:: DATA TO USE ::
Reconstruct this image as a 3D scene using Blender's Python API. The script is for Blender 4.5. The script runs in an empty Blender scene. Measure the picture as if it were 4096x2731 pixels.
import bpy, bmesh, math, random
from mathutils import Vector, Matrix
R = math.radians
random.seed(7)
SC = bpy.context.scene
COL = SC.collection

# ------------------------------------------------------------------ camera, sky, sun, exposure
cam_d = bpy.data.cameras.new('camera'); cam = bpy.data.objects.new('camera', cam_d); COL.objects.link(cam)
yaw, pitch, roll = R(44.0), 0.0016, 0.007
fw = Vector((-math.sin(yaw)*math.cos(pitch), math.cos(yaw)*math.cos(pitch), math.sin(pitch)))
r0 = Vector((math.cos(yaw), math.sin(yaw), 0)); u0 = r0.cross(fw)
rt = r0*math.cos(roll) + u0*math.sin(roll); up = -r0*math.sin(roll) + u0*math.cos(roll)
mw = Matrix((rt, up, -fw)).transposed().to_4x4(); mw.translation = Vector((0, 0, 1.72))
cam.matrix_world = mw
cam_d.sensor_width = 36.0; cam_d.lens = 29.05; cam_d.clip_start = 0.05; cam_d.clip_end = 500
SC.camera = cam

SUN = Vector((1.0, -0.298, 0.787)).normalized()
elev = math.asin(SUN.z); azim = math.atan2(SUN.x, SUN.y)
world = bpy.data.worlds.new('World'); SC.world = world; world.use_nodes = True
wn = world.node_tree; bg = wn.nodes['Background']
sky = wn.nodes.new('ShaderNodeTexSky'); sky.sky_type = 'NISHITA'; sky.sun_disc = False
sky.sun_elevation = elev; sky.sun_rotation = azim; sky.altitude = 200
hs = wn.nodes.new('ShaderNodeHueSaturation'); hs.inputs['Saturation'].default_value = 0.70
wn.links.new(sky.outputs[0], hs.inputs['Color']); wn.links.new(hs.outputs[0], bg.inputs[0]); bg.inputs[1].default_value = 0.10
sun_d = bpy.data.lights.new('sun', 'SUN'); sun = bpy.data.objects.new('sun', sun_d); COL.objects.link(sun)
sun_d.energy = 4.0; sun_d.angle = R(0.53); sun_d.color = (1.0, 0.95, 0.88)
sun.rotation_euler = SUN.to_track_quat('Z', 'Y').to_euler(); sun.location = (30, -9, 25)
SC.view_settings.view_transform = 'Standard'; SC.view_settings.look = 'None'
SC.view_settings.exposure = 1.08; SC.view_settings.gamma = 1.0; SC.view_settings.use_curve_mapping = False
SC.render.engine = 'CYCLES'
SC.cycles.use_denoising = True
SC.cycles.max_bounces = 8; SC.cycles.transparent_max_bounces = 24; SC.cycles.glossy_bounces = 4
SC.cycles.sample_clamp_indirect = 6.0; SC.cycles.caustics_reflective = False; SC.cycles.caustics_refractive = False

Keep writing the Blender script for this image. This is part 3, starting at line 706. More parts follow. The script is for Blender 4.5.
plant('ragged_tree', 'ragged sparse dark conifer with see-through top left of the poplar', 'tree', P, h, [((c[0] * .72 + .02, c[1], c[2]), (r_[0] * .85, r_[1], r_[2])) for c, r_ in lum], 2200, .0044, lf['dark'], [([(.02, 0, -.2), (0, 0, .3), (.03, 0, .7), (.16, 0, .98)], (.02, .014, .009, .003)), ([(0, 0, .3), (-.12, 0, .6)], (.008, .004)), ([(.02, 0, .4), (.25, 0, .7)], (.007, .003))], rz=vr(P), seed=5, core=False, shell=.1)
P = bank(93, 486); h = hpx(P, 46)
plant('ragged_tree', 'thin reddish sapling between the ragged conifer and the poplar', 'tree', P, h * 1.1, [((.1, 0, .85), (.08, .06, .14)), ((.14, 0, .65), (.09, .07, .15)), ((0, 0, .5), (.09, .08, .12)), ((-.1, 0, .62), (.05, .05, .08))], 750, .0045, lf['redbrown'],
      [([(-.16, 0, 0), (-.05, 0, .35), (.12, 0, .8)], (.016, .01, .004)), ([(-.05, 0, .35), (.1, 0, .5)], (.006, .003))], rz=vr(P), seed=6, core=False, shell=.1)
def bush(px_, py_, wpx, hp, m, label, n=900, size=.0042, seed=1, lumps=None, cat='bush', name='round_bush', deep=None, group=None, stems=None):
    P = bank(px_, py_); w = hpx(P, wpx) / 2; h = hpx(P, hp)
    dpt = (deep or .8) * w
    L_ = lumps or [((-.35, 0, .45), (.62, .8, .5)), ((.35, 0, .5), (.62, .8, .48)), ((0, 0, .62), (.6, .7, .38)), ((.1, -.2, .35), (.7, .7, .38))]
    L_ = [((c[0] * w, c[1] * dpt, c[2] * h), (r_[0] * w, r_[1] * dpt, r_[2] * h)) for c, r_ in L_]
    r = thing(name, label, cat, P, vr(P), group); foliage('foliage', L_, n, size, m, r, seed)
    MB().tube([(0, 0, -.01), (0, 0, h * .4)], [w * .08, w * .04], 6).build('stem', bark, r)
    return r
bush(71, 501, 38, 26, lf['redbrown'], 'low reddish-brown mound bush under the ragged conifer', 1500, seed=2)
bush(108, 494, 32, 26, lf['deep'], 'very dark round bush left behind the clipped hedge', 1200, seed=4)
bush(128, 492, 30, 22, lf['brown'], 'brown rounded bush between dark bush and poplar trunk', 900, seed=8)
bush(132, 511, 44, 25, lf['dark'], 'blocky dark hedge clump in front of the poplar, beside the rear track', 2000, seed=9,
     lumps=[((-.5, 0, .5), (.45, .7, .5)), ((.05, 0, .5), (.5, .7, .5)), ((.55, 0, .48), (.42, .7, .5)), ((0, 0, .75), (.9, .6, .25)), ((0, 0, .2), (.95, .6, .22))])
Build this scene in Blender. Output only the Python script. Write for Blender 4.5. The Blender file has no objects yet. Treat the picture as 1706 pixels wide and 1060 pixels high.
:::
_TASK PROMPT_. Begin at the top of the records above and quote each line exactly, ending with the line that contains "SC.camera = cam".

_RESPONSE TO THE EXERCISE_.
Reconstruct this image as a 3D scene using Blender's Python API. The script is for Blender 4.5. The script runs in an empty Blender scene. Measure the picture as if it were 4096x2731 pixels.
import bpy, bmesh, math, random
from mathutils import Vector, Matrix
R = math.radians
random.seed(7)
SC = bpy.context.scene
COL = SC.collection

# ------------------------------------------------------------------ camera, sky, sun, exposure
cam_d = bpy.data.cameras.new('camera'); cam = bpy.data.objects.new('camera', cam_d); COL.objects.link(cam)
yaw, pitch, roll = R(44.0), 0.0016, 0.007
fw = Vector((-math.sin(yaw)*math.cos(pitch), math.cos(yaw)*math.cos(pitch), math.sin(pitch)))
r0 = Vector((math.cos(yaw), math.sin(yaw), 0)); u0 = r0.cross(fw)
rt = r0*math.cos(roll) + u0*math.sin(roll); up = -r0*math.sin(roll) + u0*math.cos(roll)
mw = Matrix((rt, up, -fw)).transposed().to_4x4(); mw.translation = Vector((0, 0, 1.72))
cam.matrix_world = mw
cam_d.sensor_width = 36.0; cam_d.lens = 29.05; cam_d.clip_start = 0.05; cam_d.clip_end = 500
SC.camera = cam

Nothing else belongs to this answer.